"""

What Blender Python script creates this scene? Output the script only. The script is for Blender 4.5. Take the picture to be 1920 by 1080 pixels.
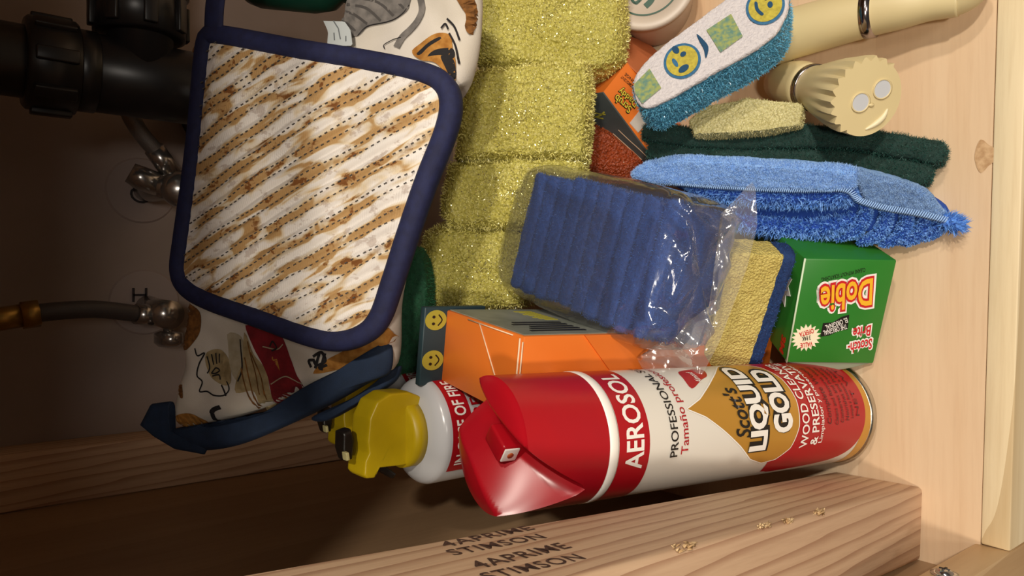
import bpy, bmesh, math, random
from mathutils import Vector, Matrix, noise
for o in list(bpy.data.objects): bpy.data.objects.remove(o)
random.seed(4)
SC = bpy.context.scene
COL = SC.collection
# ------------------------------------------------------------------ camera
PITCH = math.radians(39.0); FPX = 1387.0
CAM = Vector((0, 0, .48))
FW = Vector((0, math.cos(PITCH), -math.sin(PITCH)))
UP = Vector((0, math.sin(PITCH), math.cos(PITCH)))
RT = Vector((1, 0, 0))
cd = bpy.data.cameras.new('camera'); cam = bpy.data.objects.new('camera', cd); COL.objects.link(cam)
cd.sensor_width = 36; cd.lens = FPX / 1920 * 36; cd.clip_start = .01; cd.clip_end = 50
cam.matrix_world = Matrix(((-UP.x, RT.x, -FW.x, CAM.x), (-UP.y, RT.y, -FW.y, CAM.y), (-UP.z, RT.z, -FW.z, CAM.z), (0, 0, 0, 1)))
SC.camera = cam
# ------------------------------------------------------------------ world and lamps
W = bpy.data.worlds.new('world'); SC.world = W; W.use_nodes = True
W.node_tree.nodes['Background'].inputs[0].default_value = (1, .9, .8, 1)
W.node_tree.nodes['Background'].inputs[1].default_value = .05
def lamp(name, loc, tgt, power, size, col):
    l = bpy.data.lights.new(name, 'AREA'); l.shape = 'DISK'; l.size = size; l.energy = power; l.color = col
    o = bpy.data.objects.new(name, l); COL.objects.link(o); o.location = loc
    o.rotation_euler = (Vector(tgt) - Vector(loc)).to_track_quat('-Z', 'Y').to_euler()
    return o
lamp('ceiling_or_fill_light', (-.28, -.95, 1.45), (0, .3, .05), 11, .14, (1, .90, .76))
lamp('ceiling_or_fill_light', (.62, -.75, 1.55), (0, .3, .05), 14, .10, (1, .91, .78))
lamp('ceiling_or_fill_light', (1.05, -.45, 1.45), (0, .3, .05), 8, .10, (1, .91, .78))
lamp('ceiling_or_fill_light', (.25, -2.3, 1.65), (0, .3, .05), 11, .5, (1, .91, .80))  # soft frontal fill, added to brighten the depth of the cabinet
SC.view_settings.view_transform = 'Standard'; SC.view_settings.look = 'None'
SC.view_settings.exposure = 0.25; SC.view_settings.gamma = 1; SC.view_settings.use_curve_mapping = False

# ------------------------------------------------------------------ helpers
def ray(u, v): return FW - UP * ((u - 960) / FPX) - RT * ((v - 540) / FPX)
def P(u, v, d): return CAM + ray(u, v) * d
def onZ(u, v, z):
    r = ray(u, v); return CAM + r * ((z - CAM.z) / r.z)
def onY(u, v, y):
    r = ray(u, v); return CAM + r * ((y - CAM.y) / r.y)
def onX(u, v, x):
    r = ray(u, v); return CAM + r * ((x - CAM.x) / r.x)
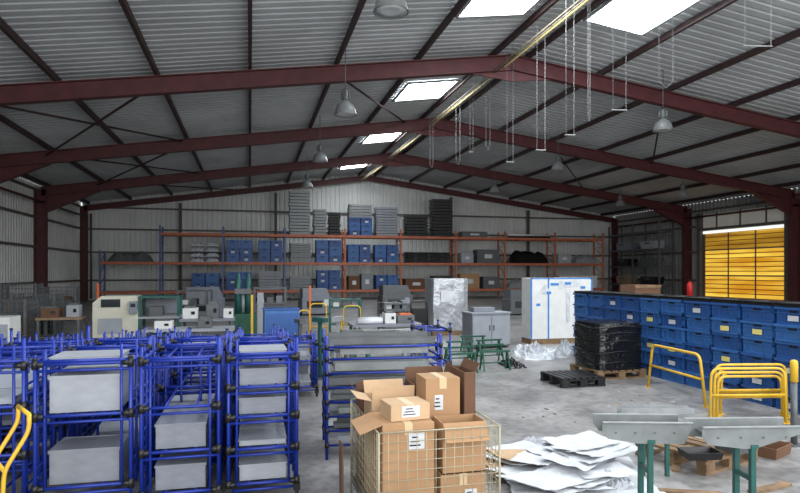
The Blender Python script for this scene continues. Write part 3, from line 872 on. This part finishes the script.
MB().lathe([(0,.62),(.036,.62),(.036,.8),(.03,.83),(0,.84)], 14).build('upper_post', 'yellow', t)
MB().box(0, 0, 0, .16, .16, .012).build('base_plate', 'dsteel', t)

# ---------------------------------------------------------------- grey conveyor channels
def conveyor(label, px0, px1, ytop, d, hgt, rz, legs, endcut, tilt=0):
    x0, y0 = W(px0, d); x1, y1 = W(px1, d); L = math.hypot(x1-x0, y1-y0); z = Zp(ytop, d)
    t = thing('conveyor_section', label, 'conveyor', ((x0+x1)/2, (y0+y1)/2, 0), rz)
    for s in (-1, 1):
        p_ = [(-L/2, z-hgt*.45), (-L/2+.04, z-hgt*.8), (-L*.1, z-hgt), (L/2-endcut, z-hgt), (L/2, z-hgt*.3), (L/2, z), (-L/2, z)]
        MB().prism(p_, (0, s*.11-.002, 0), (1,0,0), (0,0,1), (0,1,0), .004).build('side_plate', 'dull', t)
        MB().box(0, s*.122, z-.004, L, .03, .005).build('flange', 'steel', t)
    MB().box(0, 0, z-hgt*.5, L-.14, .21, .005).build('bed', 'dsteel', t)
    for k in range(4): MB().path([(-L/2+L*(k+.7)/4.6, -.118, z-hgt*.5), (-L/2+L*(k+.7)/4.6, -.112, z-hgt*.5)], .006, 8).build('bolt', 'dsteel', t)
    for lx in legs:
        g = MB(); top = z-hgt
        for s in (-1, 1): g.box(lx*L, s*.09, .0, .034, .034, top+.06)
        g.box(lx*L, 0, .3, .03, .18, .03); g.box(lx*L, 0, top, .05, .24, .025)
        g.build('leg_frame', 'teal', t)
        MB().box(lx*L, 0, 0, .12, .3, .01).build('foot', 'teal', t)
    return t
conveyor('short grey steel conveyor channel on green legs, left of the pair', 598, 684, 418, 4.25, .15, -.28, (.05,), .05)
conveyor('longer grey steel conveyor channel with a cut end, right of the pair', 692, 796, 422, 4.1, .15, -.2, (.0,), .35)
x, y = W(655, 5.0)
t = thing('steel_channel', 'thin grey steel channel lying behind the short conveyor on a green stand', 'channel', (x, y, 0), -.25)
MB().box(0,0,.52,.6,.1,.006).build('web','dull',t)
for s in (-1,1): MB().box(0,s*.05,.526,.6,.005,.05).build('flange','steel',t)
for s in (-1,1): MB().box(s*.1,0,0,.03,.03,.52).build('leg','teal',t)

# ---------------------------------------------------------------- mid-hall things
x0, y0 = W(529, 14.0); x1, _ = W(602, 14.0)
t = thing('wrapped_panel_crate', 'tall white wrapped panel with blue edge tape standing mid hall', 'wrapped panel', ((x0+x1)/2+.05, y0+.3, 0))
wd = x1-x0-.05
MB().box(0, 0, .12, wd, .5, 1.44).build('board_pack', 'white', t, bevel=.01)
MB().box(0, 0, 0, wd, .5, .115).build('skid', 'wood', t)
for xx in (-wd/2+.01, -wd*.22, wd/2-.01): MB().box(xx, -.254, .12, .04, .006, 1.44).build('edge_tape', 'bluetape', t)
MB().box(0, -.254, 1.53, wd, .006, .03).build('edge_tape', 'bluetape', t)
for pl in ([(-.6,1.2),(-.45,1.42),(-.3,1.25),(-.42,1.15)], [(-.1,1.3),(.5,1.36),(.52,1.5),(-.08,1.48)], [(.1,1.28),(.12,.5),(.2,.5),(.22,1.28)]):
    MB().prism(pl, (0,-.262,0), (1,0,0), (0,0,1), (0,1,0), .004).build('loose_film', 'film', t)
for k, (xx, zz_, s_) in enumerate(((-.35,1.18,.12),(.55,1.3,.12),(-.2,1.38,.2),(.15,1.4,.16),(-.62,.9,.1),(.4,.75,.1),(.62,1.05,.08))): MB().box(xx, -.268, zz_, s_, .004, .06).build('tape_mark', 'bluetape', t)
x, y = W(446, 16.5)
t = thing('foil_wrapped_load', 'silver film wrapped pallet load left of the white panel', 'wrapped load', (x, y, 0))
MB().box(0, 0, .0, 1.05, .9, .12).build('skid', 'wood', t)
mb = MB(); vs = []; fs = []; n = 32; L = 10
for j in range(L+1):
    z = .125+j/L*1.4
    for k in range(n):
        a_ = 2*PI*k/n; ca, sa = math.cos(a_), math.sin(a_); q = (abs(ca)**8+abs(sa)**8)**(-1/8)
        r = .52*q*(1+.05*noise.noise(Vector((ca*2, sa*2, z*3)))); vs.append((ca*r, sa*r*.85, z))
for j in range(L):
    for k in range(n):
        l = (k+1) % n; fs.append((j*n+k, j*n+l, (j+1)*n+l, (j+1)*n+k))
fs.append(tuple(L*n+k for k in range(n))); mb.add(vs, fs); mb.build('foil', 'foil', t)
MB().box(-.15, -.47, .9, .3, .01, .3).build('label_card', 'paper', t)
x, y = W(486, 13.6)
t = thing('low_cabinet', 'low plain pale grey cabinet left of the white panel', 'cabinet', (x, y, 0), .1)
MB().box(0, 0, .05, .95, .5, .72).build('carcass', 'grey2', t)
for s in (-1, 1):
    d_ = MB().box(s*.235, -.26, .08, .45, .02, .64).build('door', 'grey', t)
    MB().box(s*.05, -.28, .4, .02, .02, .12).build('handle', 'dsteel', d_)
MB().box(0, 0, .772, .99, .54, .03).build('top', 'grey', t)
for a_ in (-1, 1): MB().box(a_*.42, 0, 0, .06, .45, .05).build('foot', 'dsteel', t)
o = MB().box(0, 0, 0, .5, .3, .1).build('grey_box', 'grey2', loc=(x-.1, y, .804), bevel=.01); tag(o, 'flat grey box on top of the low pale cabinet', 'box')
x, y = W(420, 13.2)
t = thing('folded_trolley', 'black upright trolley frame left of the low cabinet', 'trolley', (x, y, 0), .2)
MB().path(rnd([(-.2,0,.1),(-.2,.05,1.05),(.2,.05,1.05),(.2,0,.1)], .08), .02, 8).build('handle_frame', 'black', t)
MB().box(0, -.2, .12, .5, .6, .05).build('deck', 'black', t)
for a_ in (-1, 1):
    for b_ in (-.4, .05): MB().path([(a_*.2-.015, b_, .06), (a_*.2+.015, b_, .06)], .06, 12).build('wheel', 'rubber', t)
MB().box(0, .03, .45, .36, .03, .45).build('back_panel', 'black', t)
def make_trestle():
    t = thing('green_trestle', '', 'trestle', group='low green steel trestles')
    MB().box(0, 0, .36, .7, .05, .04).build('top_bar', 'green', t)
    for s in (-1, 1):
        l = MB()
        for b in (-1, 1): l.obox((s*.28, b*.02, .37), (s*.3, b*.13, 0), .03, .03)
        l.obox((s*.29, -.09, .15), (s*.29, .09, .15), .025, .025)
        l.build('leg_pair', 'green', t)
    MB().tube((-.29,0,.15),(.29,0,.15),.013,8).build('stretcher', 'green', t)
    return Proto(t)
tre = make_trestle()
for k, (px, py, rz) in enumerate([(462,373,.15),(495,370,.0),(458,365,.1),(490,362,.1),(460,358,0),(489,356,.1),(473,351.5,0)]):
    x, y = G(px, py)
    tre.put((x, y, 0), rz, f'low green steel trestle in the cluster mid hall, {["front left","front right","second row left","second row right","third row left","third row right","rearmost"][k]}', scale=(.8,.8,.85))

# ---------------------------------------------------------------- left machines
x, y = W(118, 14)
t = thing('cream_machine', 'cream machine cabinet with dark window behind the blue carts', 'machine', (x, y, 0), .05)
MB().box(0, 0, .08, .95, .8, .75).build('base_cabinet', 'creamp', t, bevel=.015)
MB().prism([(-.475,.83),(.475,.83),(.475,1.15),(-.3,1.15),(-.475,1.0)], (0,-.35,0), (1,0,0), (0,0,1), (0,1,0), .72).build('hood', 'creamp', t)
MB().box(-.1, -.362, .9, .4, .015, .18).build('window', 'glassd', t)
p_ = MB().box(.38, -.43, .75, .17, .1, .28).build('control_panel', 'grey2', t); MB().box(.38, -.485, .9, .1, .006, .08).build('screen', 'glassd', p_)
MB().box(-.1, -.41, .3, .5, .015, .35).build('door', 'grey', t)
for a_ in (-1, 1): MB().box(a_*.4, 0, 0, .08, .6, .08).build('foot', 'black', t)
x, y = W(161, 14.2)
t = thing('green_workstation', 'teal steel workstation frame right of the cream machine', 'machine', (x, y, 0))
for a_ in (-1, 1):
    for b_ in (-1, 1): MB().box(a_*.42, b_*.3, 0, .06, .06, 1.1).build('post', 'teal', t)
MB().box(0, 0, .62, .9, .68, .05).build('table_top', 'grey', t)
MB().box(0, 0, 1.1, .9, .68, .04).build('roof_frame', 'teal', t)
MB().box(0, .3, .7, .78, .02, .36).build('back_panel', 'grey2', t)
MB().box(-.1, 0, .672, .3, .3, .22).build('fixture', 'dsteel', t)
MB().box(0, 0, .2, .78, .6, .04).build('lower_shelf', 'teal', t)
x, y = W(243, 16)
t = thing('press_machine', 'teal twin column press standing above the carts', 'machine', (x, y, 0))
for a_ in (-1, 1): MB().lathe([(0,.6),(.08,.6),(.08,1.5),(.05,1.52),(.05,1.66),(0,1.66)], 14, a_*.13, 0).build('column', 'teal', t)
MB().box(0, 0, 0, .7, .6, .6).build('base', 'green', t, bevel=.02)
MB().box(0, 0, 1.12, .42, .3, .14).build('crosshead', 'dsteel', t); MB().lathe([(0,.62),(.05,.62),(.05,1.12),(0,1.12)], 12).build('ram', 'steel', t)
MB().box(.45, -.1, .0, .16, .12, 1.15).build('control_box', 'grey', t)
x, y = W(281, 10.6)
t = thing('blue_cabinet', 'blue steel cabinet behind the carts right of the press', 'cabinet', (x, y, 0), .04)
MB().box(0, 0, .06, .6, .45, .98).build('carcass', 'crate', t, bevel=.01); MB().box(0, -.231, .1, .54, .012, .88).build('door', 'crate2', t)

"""

* **STATED GOAL**:
Output exactly the lines running from the line containing "The Blender Python" through the line containing "0, .16, .16, .012).build('base_plate', 'dsteel', t)", and only those lines.

* **PROBLEM SOLUTION**:
The Blender Python script for this scene continues. Write part 3, from line 872 on. This part finishes the script.
MB().lathe([(0,.62),(.036,.62),(.036,.8),(.03,.83),(0,.84)], 14).build('upper_post', 'yellow', t)
MB().box(0, 0, 0, .16, .16, .012).build('base_plate', 'dsteel', t)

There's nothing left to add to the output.